POST-SOZIALISTISCH
Die Ansichtskarte zeigt das neue Hauptpostamt am damaligen Karl-Marx-Platz als schwarzweiße Fotografie. An einem Nachmittag im Frühling 1965 warten viele Passanten auf die Straßenbahn am Leipziger Stadtring. Diese Menschen stehen symbolisch auch für die Arbeit, die in den zahlreichen Büros des neuen Funktionsbaus verrichtet wird. Die leicht erhöhte Perspektive aus Nordwesten blickt von den seitlichen Treppen der Oper auf die lange Hauptseite des Postamtes. Der enge Ausschnitt des Bildes lässt das Gebäude massiver wirken, als es in Wirklichkeit erscheint. Im klaren Frühjahrslicht ist der Baukörper mit seinen vorstehenden Formen, der dreigeteilten Gestalt, gut erkennbar. In der verglasten Fassade spiegelt sich teils die Umgebung, teils schauen wir in das zurückgesetzte Treppenhaus hinein. Durch den Standpunkt und wenig Vegetation ist die breite Ringstraße mit geparkten Autos und die ganze Form des Baus bis zur Traufkante sichtbar. Die Aluminium-Vorhangfassade war die erste an einem Stahlbetonskelettbau der DDR. Sie steht mit der Hauptpost in Dresden-Neustadt beispielhaft für die moderne Architektur der 1960er Jahre.
Die plastischen Buchstaben sowie die Stadtuhr von Paul Zimmermann an der Fassade treten als Details im Hintergrund zurück.

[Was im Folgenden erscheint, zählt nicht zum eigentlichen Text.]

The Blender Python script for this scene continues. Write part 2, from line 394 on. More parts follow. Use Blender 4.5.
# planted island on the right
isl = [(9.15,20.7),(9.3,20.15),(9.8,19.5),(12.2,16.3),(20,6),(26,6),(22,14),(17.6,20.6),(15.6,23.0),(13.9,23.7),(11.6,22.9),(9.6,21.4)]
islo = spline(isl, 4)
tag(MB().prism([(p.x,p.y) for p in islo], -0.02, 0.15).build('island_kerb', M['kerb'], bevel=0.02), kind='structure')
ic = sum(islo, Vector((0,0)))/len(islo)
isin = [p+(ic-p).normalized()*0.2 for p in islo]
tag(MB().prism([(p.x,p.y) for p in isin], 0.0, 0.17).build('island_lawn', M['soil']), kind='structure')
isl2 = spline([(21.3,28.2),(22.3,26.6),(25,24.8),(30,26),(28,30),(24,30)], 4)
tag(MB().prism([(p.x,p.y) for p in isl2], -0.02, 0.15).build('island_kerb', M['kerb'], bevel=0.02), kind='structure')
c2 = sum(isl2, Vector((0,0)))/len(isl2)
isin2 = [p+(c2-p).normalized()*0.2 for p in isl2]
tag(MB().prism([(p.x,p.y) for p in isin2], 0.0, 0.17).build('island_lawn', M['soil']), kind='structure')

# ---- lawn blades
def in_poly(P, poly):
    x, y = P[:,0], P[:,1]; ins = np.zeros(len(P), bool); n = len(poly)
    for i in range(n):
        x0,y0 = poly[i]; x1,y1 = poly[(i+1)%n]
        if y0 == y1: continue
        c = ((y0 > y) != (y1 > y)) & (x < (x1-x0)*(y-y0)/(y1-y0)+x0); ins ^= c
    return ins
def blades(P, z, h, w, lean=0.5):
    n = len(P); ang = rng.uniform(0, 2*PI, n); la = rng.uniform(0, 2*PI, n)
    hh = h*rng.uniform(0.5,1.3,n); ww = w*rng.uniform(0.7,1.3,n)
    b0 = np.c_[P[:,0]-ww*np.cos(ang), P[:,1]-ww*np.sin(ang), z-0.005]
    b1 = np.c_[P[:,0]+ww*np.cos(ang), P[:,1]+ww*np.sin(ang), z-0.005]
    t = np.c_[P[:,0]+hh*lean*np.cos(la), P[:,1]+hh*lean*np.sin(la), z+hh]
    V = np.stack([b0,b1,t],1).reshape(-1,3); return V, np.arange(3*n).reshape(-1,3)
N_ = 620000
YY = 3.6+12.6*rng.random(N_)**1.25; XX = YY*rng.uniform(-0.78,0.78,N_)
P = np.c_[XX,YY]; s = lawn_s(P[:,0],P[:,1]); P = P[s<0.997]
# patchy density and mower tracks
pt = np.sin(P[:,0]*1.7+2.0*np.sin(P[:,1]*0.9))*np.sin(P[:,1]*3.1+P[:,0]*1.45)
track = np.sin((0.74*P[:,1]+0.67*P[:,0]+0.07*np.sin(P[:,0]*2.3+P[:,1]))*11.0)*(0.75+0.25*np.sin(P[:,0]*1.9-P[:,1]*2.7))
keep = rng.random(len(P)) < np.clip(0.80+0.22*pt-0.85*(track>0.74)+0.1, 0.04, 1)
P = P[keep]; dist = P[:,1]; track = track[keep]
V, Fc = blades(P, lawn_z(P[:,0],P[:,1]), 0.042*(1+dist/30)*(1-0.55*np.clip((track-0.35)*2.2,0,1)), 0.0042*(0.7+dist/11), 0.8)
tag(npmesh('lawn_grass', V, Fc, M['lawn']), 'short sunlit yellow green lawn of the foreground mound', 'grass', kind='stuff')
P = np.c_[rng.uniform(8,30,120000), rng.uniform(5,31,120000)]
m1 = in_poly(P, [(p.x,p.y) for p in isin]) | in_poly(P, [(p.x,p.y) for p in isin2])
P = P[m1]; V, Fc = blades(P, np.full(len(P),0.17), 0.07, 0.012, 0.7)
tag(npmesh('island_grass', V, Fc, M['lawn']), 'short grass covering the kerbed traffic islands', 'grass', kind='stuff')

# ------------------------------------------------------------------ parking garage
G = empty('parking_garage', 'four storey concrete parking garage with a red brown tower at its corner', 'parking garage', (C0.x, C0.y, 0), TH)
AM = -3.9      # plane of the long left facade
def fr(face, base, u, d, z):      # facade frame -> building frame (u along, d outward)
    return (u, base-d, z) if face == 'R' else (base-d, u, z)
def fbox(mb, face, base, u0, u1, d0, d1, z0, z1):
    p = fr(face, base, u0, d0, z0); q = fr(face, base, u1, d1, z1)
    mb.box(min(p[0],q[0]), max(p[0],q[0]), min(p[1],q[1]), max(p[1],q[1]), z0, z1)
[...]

Von der eigentlich repräsentativeren Ecksituation gibt es weniger klare Postkarten, weshalb die Auswahl auf diese Ansicht fiel.
Die fotografische Erkundung war hier eine zweigeteilte: Eine des inneren Zugangs und eine des äußeren Vorbeigehens. Die Fotografien des leeren und entkernten Hauses von 2015 zeugen von einem Zwischenzustand des Nicht-Mehr, aber auch des Noch-Nicht. Die kleine Auswahl zeigt die hell belichteten Treppenhäuser und Funktionsräume, die Schalterhalle für Pakete, einen repräsentativen Saal und eine moderne Uhr an einer Glasscheibe im Foyer. Als Verortung ein Blick von der Loggia am Grimmaischen Steinweg nach Westen zum Augustusplatz mit Gewandhaus und neuer Universität. Herausfordernd war die Situation als Platzbegrenzung sowie als stadtbildbestimmende Architektur. Als neue Aufnahmen fiel die Entscheidung auf zwei klassische über-Eck Perspektiven von beiden Enden der anderen Straßenseite. Damit fällt Verkehr und Vegetation weniger in den Vordergrund und der Gesamtkomplex bleibt sichtbar. Die Gliederung der erhaltenen Fassade wird nun durch einen neuen Dachaufbau beeinträchtigt. Nach der Sanierung steht das Gebäude nun neuen Nutzungen offen.